Carrie the main character, comes back to the reservation as a Marshal and she herself is half indigenous. She feels not white enough for some and a colonizer to her people. She also has endured personal tragedy that overwhelmingly controls her existence. She is only ever filled with self pity due to her grief and doesn’t have an ounce of empathy when a local girl goes missing. As she begrudgingly begins investigating, she steps foot into a dark and deep world of corruption and human depravity while she continues to deal with visions of the deer woman and what that means for her. She seems to begin to understand the true weight and importance of her job, and the reality of the cruel and unjust reality she’s working within. Even with the character arc, I found Carrie deeply unlikeable. I do not know if this was intentional or not, it seemed like she learned nothing from her own experiences and lacked grace even despite the incredible people she meets.
Overall, I really enjoyed the atmospheric realism and the multilayered narrative. Dove’s authors note in the end was so touching and puts into perspective why she wrote this book.

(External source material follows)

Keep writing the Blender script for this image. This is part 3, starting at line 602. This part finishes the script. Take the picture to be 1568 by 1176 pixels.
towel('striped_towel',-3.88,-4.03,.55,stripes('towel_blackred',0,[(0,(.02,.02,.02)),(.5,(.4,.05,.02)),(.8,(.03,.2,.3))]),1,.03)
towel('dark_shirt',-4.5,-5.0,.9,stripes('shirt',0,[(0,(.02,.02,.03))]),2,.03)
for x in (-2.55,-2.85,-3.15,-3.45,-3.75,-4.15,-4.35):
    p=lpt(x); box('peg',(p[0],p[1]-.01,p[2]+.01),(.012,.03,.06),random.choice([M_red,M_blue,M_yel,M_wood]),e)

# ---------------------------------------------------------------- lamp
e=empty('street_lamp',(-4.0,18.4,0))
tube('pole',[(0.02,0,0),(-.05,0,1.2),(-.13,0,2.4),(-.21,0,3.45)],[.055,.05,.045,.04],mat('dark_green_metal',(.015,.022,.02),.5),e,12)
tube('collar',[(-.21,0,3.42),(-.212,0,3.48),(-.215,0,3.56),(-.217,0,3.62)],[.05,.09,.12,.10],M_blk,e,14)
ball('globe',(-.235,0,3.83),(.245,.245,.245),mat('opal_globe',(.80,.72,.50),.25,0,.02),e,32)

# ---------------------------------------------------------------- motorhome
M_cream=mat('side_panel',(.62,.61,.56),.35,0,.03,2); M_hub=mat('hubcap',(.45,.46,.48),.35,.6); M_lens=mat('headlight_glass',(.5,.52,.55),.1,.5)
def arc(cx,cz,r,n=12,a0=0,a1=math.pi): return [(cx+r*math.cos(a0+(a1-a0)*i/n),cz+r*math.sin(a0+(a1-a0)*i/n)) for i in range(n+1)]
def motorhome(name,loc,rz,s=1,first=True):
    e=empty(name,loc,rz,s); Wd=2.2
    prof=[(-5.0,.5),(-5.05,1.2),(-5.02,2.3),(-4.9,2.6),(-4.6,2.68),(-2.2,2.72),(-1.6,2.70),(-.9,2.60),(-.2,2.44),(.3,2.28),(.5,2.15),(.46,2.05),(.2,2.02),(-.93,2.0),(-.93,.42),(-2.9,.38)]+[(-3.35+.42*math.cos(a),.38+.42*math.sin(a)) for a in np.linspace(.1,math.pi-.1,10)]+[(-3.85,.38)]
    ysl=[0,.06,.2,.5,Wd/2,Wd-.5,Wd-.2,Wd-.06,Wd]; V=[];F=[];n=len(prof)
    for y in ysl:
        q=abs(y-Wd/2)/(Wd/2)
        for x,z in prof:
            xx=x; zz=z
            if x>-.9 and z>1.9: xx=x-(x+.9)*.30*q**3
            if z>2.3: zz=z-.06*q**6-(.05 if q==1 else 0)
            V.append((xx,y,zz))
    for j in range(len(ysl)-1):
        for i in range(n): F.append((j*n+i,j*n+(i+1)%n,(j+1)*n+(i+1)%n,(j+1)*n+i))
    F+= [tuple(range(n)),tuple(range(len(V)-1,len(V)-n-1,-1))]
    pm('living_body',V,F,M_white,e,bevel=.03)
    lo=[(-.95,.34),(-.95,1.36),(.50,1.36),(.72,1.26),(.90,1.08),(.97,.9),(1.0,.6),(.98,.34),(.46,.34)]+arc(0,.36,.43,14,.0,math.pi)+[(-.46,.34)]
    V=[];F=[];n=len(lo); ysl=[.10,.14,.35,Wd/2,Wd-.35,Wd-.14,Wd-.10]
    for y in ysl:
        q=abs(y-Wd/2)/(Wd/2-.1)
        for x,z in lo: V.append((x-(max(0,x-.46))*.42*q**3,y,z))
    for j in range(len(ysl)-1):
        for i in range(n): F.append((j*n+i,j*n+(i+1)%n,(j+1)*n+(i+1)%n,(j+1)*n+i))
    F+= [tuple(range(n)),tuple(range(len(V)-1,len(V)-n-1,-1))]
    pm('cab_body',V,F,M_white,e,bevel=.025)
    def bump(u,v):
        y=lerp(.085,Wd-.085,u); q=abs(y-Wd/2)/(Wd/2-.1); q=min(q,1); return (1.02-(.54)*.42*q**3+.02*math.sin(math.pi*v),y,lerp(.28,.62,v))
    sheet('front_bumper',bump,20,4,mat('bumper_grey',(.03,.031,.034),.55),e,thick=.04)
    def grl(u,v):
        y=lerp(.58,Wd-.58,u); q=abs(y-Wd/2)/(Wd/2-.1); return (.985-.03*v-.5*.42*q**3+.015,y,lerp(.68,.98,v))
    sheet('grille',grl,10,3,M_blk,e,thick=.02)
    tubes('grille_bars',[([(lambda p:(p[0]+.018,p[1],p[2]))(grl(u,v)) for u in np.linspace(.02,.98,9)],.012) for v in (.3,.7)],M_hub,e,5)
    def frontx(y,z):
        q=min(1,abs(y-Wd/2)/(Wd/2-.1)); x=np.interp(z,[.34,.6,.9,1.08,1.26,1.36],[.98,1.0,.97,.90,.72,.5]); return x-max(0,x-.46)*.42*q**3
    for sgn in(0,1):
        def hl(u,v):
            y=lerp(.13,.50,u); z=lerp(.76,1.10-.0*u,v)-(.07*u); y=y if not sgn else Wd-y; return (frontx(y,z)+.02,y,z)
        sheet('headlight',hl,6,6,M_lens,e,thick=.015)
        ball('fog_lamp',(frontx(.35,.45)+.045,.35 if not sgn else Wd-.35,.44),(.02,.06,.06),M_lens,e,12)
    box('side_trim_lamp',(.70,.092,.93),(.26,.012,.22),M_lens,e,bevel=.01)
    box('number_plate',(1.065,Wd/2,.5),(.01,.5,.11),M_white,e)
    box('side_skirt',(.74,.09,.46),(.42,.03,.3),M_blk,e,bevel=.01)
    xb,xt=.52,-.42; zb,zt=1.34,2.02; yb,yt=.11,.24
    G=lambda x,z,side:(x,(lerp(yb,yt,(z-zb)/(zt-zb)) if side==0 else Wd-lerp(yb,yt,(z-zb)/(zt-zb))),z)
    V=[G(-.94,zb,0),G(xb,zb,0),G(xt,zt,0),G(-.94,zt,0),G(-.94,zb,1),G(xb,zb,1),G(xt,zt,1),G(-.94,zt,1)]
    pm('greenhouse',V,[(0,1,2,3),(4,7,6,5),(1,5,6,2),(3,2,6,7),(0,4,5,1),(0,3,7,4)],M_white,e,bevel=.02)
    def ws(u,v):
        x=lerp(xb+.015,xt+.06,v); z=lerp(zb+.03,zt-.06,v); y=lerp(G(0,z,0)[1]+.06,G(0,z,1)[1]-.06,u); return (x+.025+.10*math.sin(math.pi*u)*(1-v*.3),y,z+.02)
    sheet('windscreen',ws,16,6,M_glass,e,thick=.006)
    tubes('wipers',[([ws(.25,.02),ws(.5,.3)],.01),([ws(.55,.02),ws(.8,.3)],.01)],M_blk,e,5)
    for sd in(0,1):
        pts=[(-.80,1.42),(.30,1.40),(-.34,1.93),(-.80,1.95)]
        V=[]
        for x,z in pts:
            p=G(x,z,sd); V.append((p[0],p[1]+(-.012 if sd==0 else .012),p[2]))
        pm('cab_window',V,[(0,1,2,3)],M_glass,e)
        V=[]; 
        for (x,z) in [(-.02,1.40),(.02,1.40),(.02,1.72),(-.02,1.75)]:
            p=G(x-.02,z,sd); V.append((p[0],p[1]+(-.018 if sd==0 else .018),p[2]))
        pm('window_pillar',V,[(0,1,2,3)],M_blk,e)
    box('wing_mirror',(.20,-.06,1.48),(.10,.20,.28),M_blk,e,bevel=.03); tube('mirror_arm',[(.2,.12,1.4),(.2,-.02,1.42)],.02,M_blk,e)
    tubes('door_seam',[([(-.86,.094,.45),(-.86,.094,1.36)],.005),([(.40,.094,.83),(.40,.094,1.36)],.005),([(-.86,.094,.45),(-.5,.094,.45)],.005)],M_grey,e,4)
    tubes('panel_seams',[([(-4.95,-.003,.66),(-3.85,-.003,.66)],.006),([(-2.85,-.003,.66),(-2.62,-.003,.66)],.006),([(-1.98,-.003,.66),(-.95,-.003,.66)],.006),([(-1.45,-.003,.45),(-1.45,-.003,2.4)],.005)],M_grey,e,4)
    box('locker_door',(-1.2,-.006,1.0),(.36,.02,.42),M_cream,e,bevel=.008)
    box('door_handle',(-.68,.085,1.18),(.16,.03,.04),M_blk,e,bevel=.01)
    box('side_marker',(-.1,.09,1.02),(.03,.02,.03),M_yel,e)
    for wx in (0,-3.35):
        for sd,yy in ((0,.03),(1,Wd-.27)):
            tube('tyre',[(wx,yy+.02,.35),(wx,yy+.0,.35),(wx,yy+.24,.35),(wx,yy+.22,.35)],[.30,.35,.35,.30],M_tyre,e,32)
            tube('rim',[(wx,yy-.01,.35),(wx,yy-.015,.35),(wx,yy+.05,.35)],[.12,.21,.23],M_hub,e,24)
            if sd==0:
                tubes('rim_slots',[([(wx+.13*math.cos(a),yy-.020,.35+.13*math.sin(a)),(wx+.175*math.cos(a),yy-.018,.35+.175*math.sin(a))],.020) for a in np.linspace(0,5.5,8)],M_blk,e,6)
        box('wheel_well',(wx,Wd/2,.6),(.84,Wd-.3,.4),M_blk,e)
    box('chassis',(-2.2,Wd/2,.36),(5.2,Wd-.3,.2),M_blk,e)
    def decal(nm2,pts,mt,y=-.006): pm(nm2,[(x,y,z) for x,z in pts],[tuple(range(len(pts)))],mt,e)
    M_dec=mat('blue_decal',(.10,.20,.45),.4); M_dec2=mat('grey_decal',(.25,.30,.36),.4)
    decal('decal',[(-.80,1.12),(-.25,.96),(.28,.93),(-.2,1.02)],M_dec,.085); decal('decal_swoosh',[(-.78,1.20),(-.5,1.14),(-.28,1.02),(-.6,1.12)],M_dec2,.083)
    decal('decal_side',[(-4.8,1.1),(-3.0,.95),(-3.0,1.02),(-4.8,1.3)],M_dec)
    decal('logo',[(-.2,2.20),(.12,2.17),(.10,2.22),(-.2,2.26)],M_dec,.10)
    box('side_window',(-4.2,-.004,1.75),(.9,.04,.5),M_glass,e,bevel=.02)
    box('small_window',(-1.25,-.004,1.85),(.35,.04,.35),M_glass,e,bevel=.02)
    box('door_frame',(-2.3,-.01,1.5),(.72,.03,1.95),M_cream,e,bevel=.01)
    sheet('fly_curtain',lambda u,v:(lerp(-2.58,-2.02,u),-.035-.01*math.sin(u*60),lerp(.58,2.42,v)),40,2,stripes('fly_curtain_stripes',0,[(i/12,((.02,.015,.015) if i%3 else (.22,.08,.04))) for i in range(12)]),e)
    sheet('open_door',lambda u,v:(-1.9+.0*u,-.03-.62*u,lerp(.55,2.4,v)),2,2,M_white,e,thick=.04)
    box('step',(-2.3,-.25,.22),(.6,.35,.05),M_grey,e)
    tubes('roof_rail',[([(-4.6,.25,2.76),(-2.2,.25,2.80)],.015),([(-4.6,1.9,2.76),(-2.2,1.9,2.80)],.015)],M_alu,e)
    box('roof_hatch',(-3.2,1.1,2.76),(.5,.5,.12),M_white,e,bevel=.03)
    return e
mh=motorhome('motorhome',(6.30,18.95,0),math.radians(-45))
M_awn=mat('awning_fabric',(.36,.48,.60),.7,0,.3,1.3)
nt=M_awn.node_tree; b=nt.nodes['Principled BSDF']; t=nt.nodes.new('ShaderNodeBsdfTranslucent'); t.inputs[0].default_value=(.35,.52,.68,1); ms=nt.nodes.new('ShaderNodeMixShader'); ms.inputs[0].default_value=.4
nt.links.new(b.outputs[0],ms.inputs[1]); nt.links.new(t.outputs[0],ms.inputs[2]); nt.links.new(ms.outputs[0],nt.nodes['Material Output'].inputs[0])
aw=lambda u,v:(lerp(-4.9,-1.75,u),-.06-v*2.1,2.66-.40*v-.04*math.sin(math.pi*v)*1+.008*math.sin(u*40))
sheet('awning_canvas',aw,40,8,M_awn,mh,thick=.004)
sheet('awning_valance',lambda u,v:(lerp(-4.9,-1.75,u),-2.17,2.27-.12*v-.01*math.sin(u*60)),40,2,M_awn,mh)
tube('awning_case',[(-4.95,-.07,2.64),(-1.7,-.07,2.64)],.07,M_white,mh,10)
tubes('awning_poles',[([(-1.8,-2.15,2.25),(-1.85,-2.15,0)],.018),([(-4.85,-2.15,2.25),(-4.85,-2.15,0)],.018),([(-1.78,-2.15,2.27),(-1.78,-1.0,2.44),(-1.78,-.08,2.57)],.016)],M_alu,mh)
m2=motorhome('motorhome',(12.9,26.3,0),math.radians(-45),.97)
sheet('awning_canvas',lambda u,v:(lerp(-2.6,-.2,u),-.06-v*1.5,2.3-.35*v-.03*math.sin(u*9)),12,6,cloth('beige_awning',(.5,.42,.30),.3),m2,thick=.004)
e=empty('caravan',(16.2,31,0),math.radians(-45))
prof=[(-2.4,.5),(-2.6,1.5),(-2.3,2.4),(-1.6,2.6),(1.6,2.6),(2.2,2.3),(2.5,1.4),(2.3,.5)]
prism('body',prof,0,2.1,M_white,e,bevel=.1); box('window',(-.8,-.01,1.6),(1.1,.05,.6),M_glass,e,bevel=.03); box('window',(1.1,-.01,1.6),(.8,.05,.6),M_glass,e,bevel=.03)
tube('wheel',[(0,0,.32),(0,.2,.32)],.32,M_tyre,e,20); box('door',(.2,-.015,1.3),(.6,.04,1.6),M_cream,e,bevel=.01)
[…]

5 stars for the premise. 3 stars for the mystery. 4 stars overall 🌟
A riveting, slow-burn crime thriller. Detective Carrie Starr has a dark backstory and culturally split past, having been taken away from her father's reservation. Finding herself in a bind after events in Chicago, she accepts the BIA position of Marshal on the reservation with plans to dig into the cold cases of murdered Indigenous women in the area. Days after her arrival, a woman goes missing and a murder occurs, thrusting her into a dark and dangerous mystery. I loved the stories of the Deer Woman and her mythical presence and the rich culture woven into this tale. I would love to see a sequel. I highly recommend this book for fans of murder mysteries and thrillers. Thank you Berkley for the gifted book.